Emilio Cassinello no se hizo un currículum: lo fue atesorando desde que nació. Su primera misión diplomática, profesional y vital de envergadura fue pasar los Pirineos a los dos años huyendo de la España de Franco, lo cual le dejó la impronta del tránsito entendido como necesidad. De hecho, nunca se consideró desterrado, salvo en el sentido vegetal de la expresión: desmacetado, destiestado. De su primera estancia en México recuerda que no se sintió nunca expatriado, sino empatriado allí. Años después habría de regresar, pero ya no como fugado de una dictadura sino como representante de una prometedora democracia, singularidad que siempre ha rememorado como una de las más bellas emociones de su vida.
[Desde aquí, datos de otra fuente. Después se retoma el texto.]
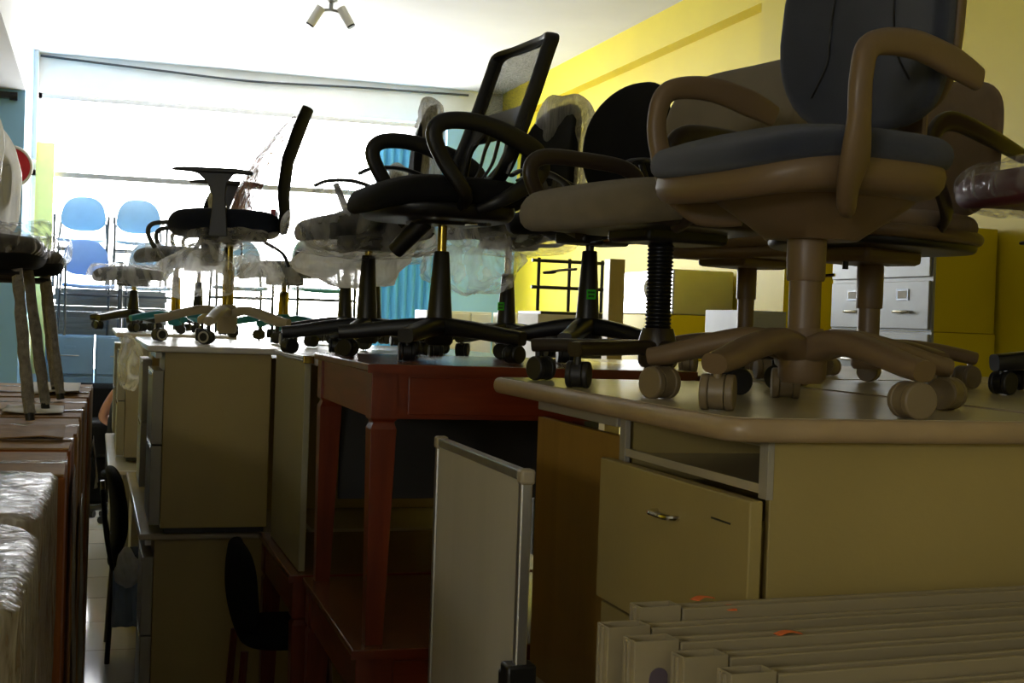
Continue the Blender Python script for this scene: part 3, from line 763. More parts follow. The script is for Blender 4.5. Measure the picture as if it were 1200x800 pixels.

Los sevillanos lo recuerdan como un hombre elegante y entrañable, pero eso no es nada comparado con la huella dejada entre sus compañeros y subordinados, a lo largo de su carrera diplomática. Es posible que alguno de ellos hubiese expresado alguna vez su disposición a matar por él en caso de ser preciso, extremo que no ha quedado suficientemente constatado pese a las gestiones realizadas. Para, al final, preguntarse uno: ¿Es esto realmente lo que habría que decir de Emilio Cassinello? ¿Es esta su vida? ¿Es este él? Hace dos tardes explicaba cuál era su olor preferido: "Cualquiera de las habitaciones de mis nietos. He entrado en la deslumbrada edad del abuelo." Porque la verdad y toda la verdad sobre Emilio Cassinello es que no conoce un sonido más hermoso que el del violonchelo; ni una vista más espectacular que el amanecer en Dar es Salaam mientras daba el biberón a su hijo, en brazos; ni sueño más llorado que el de no haber sido director de orquesta; ni recuerdo más valioso del día de su boda que las sonrisas de su mujer y sus padres, ni tiempo menos perdido que el de estar escuchando las Cantatas de Bach, por orden y ritualmente, de la uno a la 212, y vuelta a empezar. Ni sinsabor más inadvertido que la soledad del diplomático. Él lo explicaba esta semana en los términos más dulces, advirtiendo de la existencia de "costes ocultos" en su profesión, siendo el peor de ellos el de "amortizar tu vida familiar prematuramente". Cuando se dio cuenta llevaba ya media vida viajando. Pero le ha quedado como pensión vitalicia una mirada tierna y disparatada que es la envidia de todos los abuelos.